As empadinhas ou malguinhas de carne
são uma merenda tipicamente vileira, agora mais de fabrico de café/pastelaria do que caseiro. Fazem-se por todo Trás-os-Montes e Alto Douro, à base de miudezas e/ou carnes desfiadas de aves, ou de carne de vaca, como no caso dos históricos covilhetes de Vila Real que a emblemática Pastelaria Gomes oferece diariamente a vila-realenses e forasteiros, desde 1925 — antigamente ligados às vendedeiras de rua nas festas de Santo António, do Senhor do Calvário e da Senhora da Almodena — e que devem o seu nome à pequena forma de barro preto de Bisalhães em que iam ao forno. Aqui, o azeite tinha que estar sempre presente, seja no refogado, cozedura do recheio, untadura da pedra da mesa de trabalho ou na lubrificação da faca de corte das massas. Como também naquelas meias-luas de camadas de massa folhada muito finas, recheadas com carne de vitela – os pastéis de Chaves – que a Dona Tereza Feliz Barreira, aí pelo ano de 1862, trouxe para a mesa dos flavienses para acompanharem o café matinal … e nos fradescos pastéis de entrudo de Vinhais com um enchimento de carne e aparas de vitela, presunto gordo, chouriça nova e ovos cozidos, tudo picado e temperado de sal e pimenta a gosto, que se confeccionavam no sábado magro para serem consumidas à terça-feira gorda, antes da entrada nos rigores da Quaresma (…).
À semelhança das alheiras “daqui, dali e dacolá”

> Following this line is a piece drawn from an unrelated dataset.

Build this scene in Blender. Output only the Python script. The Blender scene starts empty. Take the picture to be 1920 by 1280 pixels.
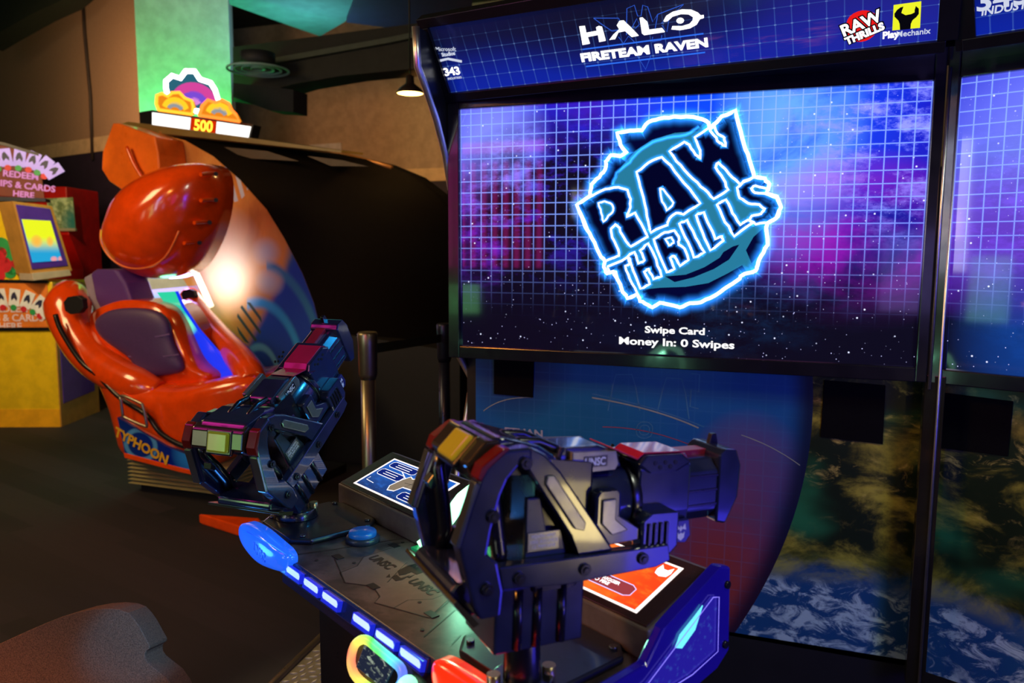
import bpy, bmesh, math, random
from mathutils import Vector, Matrix
from mathutils.geometry import tessellate_polygon
random.seed(7)
SC = bpy.context.scene
COL = SC.collection
# ------------------------------------------------------------------ camera
F, YAW, PITCH, ROLL = 1451.5, -0.3350, 0.11303, -0.004777
CAM = Vector((0.3411, -2.4914, 1.55))
_fw = Vector((math.sin(YAW)*math.cos(PITCH), math.cos(YAW)*math.cos(PITCH), -math.sin(PITCH)))
_r = Vector((math.cos(YAW), -math.sin(YAW), 0)); _d = _fw.cross(_r)
c_, s_ = math.cos(ROLL), math.sin(ROLL)
CR, CD = c_*_r + s_*_d, -s_*_r + c_*_d
cam = bpy.data.cameras.new('camera'); camo = bpy.data.objects.new('camera', cam); COL.objects.link(camo)
cam.sensor_width = 36; cam.lens = F/1920*36; cam.clip_start = .02; cam.clip_end = 60
camo.matrix_world = Matrix.Translation(CAM) @ Matrix((CR, -CD, -_fw)).transposed().to_4x4()
cam.dof.use_dof = True; cam.dof.focus_distance = 1.7; cam.dof.aperture_fstop = 4.5
SC.camera = camo
# ------------------------------------------------------------------ world, exposure, large lights
w = bpy.data.worlds.new('arcade_dark'); SC.world = w; w.use_nodes = True
w.node_tree.nodes['Background'].inputs[0].default_value = (.10, .13, .25, 1)
w.node_tree.nodes['Background'].inputs[1].default_value = .02
SC.view_settings.view_transform = 'Standard'; SC.view_settings.look = 'None'
SC.view_settings.exposure = 0; SC.view_settings.gamma = 1; SC.view_settings.use_curve_mapping = False

def area(name, loc, target, size, power, col, sy=None):
    l = bpy.data.lights.new(name, 'AREA'); l.energy = power; l.color = col
    l.shape = 'RECTANGLE'; l.size = size; l.size_y = sy or size
    o = bpy.data.objects.new(name, l); COL.objects.link(o); o.location = loc
    o.rotation_euler = (Vector(target)-Vector(loc)).to_track_quat('-Z', 'Y').to_euler(); return o
def spot(name, loc, target, power, col, deg=60, blend=.8, rad=.05):
    l = bpy.data.lights.new(name, 'SPOT'); l.energy = power; l.color = col
    l.spot_size = math.radians(deg); l.spot_blend = blend; l.shadow_soft_size = rad
    o = bpy.data.objects.new(name, l); COL.objects.link(o); o.location = loc
    o.rotation_euler = (Vector(target)-Vector(loc)).to_track_quat('-Z', 'Y').to_euler(); return o
def point(name, loc, power, col, rad=.05):
    l = bpy.data.lights.new(name, 'POINT'); l.energy = power; l.color = col; l.shadow_soft_size = rad
    o = bpy.data.objects.new(name, l); COL.objects.link(o); o.location = loc; return o

# warm ceiling lamps of the hall, wall washes, and added fill and reflection lights
area('ceiling_light_warm_hall', (-1.6, -3.4, 3.3), (-.6, -1.2, 1.0), .60, 7, (1, .72, .32))
area('ceiling_light_warm_aisle', (-4.5, -.9, 3.3), (-3.3, 1.6, .9), 1.1, 60, (1, .66, .30))
spot('ceiling_spot_kiosk', (-4.6, .6, 3.6), (-5.9, 2.9, 1.5), 330, (1, .78, .42), 58, .9, .1)
spot('left_wall_wash', (-6.4, 3.1, 3.2), (-7.2, 6.0, 3.5), 150, (1, .56, .26), 100, 1, .2)
spot('far_wall_wash', (-2.6, 4.2, 4.3), (-2.2, 7.4, 2.6), 120, (1, .62, .32), 110, 1, .2)
spot('platform_fill_spot', (-1.75, .35, 2.3), (-1.08, -.32, .16), 70, (1, .75, .40), 24, .8, .05)  # added spot, brightens the dark player platform
area('ceiling_light_over_seats', (-1.7, -2.6, 3.0), (-1.2, -1.6, .6), .3, 34, (1, .34, .05))
area('cabinet_front_fill', (1.9, -2.2, 3.3), (1.0, 0, .7), .5, 24, (.95, 1, .80))  # added fill for the printed lower panels
spot('blue_gun_fill_spot', (.75, -.35, 2.9), (-.55, -1.05, 1.2), 75, (.02, .42, 1), 24, .8, .08)  # added spot that turns the farther gun blue; no lamp stands here
area('teal_tile_fill', (-3.9, 3.85, 3.1), (-3.95, 3.95, 3.8), .4, 7, (.35, 1, 1))  # added light to brighten the teal ceiling tile
spot('lavender_column_fill', (-3.0, 1.6, 2.75), (-4.5, 3.5, 3.9), 25, (.62, .60, 1), 34, 1, .2)  # added light, tints the top right of the column
for k, (x, z, wd, ht, c, pw_) in enumerate(((-5.2, 1.5, .5, .9, (1, .9, .6), 7), (-4.0, 1.9, .7, .35, (1, .55, .1), 6), (-3.2, 1.2, .4, .7, (.3, 1, .35), 5), (-1.7, 2.1, .8, .3, (1, .95, .8), 4), (-.9, 1.3, .4, .6, (.2, .5, 1), 5), (.4, 2.2, .9, .3, (1, .3, .7), 5), (1.5, 1.4, .5, .8, (.4, .3, 1), 6), (2.6, 2.0, .6, .3, (1, .85, .45), 6))):
    area('hall_reflection_light', (x, -5.9, z), (x*.4, 0, 1.3), wd, pw_*.5, c, ht)  # unseen coloured lights added for reflections; no machines are built here
area('blue_fill_light', (-2.6, -3.6, 2.6), (-.4, -1.2, 1.0), .5, 9, (.04, .30, 1))  # added blue fill for the farther gun
area('violet_fill_light', (2.5, -2.4, 1.35), (.1, -1.5, 1.15), .7, 22, (.06, .05, 1))  # added violet fill aimed at the nearer gun
area('gun_cream_reflection_light', (1.27, -1.90, .84), (.05, -1.55, 1.15), .12, .75, (1, .78, .30), .15)  # unseen light added for the cream reflection on the nearer gun
area('second_console_violet_light', (1.55, -1.52, .56), (.1, -1.5, 1.15), .62, 4, (.06, .045, 1), .42)  # added for the unseen console's panel, gives the nearer gun its violet reflection
area('lavender_reflection_light', (-2.75, -4.6, 2.0), (-.7, 0, 1.6), .35, 11, (.75, .75, 1), 1.2)  # unseen light added so the chrome edge has something pale to reflect
area('green_reflection_light', (-3.5, -4.6, 1.5), (-.7, 0, 1.4), .25, 5, (.45, 1, .3), 1.4)  # unseen light added for green streaks in the chrome edge

# ------------------------------------------------------------------ geometry of the view: pixel -> point on a real plane
def ray(u, v): return CR*((u-960)/F) + CD*((v-640)/F) + _fw
def hit(u, v, n, d):
    n = Vector(n); r = ray(u, v); return CAM + r*((d - n.dot(CAM))/n.dot(r))
class Pl:
    """plane frame: origin o, unit u (right), v (up), n (towards viewer)"""
    def __init__(s, o, u, v=None, n=None):
        s.o = Vector(o); s.u = Vector(u).normalized()
        s.v = Vector(v).normalized() if v is not None else Vector((0, 0, 1))
        s.n = s.u.cross(s.v).normalized(); s.v = s.n.cross(s.u).normalized()
    def px(s, x, y):
        p = hit(x, y, s.n, s.n.dot(s.o)) - s.o; return (p.dot(s.u), p.dot(s.v))
    def pxs(s, pts): return [s.px(*p) for p in pts]
    def at(s, a, b, h=0): return s.o + s.u*a + s.v*b + s.n*h
    def mat(s, a=0, b=0, h=0):
        return Matrix.Translation(s.at(a, b, h)) @ Matrix((s.u, s.v, s.n)).transposed().to_4x4()

# ------------------------------------------------------------------ node helper
class S:
    def __init__(s, t, k): s.t, s.k = t, k
    def m(s, op, *o, clamp=False):
        n = s.t.nodes.new('ShaderNodeMath'); n.operation = op; n.use_clamp = clamp
        for i, x in enumerate((s,)+o):
            if isinstance(x, S): s.t.links.new(x.k, n.inputs[i])
            else: n.inputs[i].default_value = x
        return S(s.t, n.outputs[0])
    def __add__(s, o): return s.m('ADD', o)
    def __radd__(s, o): return s.m('ADD', o)
    def __sub__(s, o): return s.m('SUBTRACT', o)
    def __rsub__(s, o): return s.m('MULTIPLY', -1).m('ADD', o)
    def __mul__(s, o): return s.m('MULTIPLY', o)
    def __rmul__(s, o): return s.m('MULTIPLY', o)
    def __truediv__(s, o): return s.m('DIVIDE', o)
    def __pow__(s, o): return s.m('POWER', o)
    def cl(s): return s.m('ADD', 0, clamp=True)
    def gt(s, o): return s.m('GREATER_THAN', o)
    def lt(s, o): return s.m('LESS_THAN', o)
    def fr(s): return s.m('FRACT')
    def ab(s): return s.m('ABSOLUTE')
    def sin(s): return s.m('SINE')
    def ramp(s, a, b):
        n = s.t.nodes.new('ShaderNodeMapRange'); s.t.links.new(s.k, n.inputs[0]); n.interpolation_type = 'SMOOTHSTEP'
        n.inputs[1].default_value = a; n.inputs[2].default_value = b; return S(s.t, n.outputs[0])
def blob(u, v, cx, cy, rx, ry, p=1.5):
    a = (u-cx)/rx; b = (v-cy)/ry
    return (1-(a*a+b*b)).m('MAXIMUM', 0)**p
def mix(t, f, a, b, mode='MIX'):
    n = t.nodes.new('ShaderNodeMixRGB'); n.blend_type = mode
    for i, x in enumerate((f, a, b)):
        if isinstance(x, S): t.links.new(x.k, n.inputs[i])
        elif i == 0: n.inputs[0].default_value = x
        else: n.inputs[i].default_value = (*x, 1)
    return S(t, n.outputs[0])
def noise(t, vec, scale, detail=4, rough=.6, dist=0):
    n = t.nodes.new('ShaderNodeTexNoise'); t.links.new(vec, n.inputs['Vector'])
    n.inputs['Scale'].default_value = scale; n.inputs['Detail'].default_value = detail
    n.inputs['Roughness'].default_value = rough; n.inputs['Distortion'].default_value = dist
    return S(t, n.outputs[0])
def uv(t, k='UV'):
    n = t.nodes.new('ShaderNodeTexCoord'); x = t.nodes.new('ShaderNodeSeparateXYZ'); t.links.new(n.outputs[k], x.inputs[0])
    return n.outputs[k], S(t, x.outputs[0]), S(t, x.outputs[1]), S(t, x.outputs[2])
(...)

(e demais enchouriçados), o folar transmontano ou bôla de carne transmontana tem artes e engenhos, graças e formas, conforme a folareira, a terra, as posses e os dotes caseiros. No entanto, pode dizer-se, pelo que todas estas manifestações têm em comum, que o nosso folar é “um pão de farinha triga, outrora saída dos grãos do trigo barbela, amassada com um caldo de carnes muito apurado, azeite e manteiga para acomodar melhor a massa; recheado de rodelas delgadinhas de salpicão e linguiça, presunto velho bem curado, toucinho para pingar de onde a onde a massa, carnes de galinha, a miúdo de coelho, peru e vitela – tudo refogado em azeite, bastante azeite, desossado e desfiado em pequenos pedaços; em formas rectangulares, quadradas, redondas ou ovais, com sete a oito centímetros de altura; muito olhudo, leve, envernizado com gema de ovo e de tamanho grande, porque, se forem pequenos chamar-se-ão de folaricos ou merendeiras”. É comedoria de faca e garfo!